DMC color palette & hand embroidery notes
Dragon and Castle Night
A whimsical night-sky hoop with a teal dragon, glowing fire breath, crescent moon, tiny constellations, and a pale castle silhouette. The palette balances deep navy fabric, jewel greens, warm flame tones, creamy moonlight, stone gray, and soft peach accents.
Design color read
The reference image is stitched on dark midnight-blue fabric, so the embroidery relies on high contrast: a bright turquoise-green dragon, buttery cream belly and horns, coral-orange back spines, red-to-yellow flame, pale stars, a mottled crescent moon, and a light outlined castle. Use saturated floss for the dragon and fire, then keep the castle and sky accents slightly muted so the creature remains the focal point.
For best results, test the lightest colors on your chosen dark fabric before stitching. Very pale shades often need an extra strand or a second pass to read clearly.

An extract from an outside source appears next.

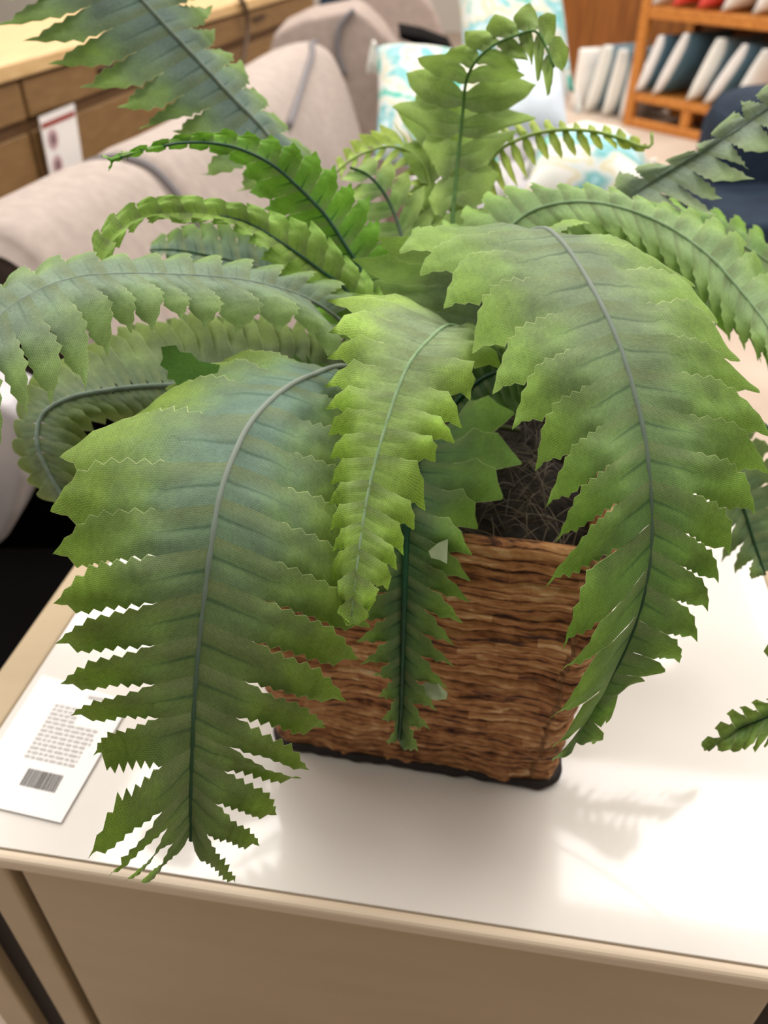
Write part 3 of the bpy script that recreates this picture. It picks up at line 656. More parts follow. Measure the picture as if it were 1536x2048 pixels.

Stitch guide by design element
| Element | Suggested stitches | Practical notes |
|---|---|---|
| Dragon body and tail | Split stitch outline, short-and-long fill, seed stitches or tiny detached chains for scales | Angle the fill stitches around the belly and haunches to keep the body rounded. Add scale dots after filling so they sit visibly on the surface. |
| Belly plates | Satin stitch with back stitch separators | Use 677 as the base and add small 640 or 762 separator lines between plates. Curve each satin section slightly rather than stitching straight vertical bars. |
| Wings | Back stitch ribs, long-and-short membrane shading | Outline the wing ribs in 640, then lightly fill the membrane with 3847 blended with a few coral or beige gray touches for a leathery look. |
| Fire breath | Long-and-short stitch, couching for flame ribbons, fine split stitch tips | Work from yellow center outward: 307, 741, then 321. Let red tips extend slightly beyond orange for flickering movement. |
| Moon and stars | Satin stitch, French knots, straight stitch starbursts | Blend 746 with 762 and a few 640 speckles for the crescent. For stars, combine one-wrap French knots with tiny straight stitches in 746, 677, and 307. |
| Castle | Back stitch, whipped back stitch, satin stitch door | Keep the castle mostly outline-based to preserve the delicate silhouette. Use 746 for bright walls, 762 for shadow, and 640 for the arched wooden door. |
| Ground and horizon dashes | Running stitch, detached straight stitch | Scatter short horizontal stitches in 762, 677, and 640. Vary length and spacing so the dragon feels grounded without creating a heavy base. |
Blending, shading, and texture suggestions
Beginner-friendly workflow
- Transfer lightly: On dark fabric, use a white water-soluble pencil or chalk marker. Mark only key outlines and star positions so the sky stays clean.
- Stabilize before filling: Use a snug hoop and consider a lightweight backing if the fabric is loosely woven; dense dragon fill can pucker without support.
- Work from back to front: Stitch moon, stars, castle, and ground first; then dragon fill; then scales, eye, claws, and flame highlights last.
- Use short stitches on curves: Short stitches around the face, belly, and tail prevent jagged edges and make the dragon look rounded.
- Check contrast often: Step back from the hoop after each section. On navy fabric, medium colors may appear darker than expected, so add 964, 746, or 307 highlights where needed.
Finishing touch
Add the dragon’s eye with one tiny dark stitch, a small 964 or 746 highlight, and a fine 321 or coral accent around the lid. This single detail gives the whole character expression without making the face too busy.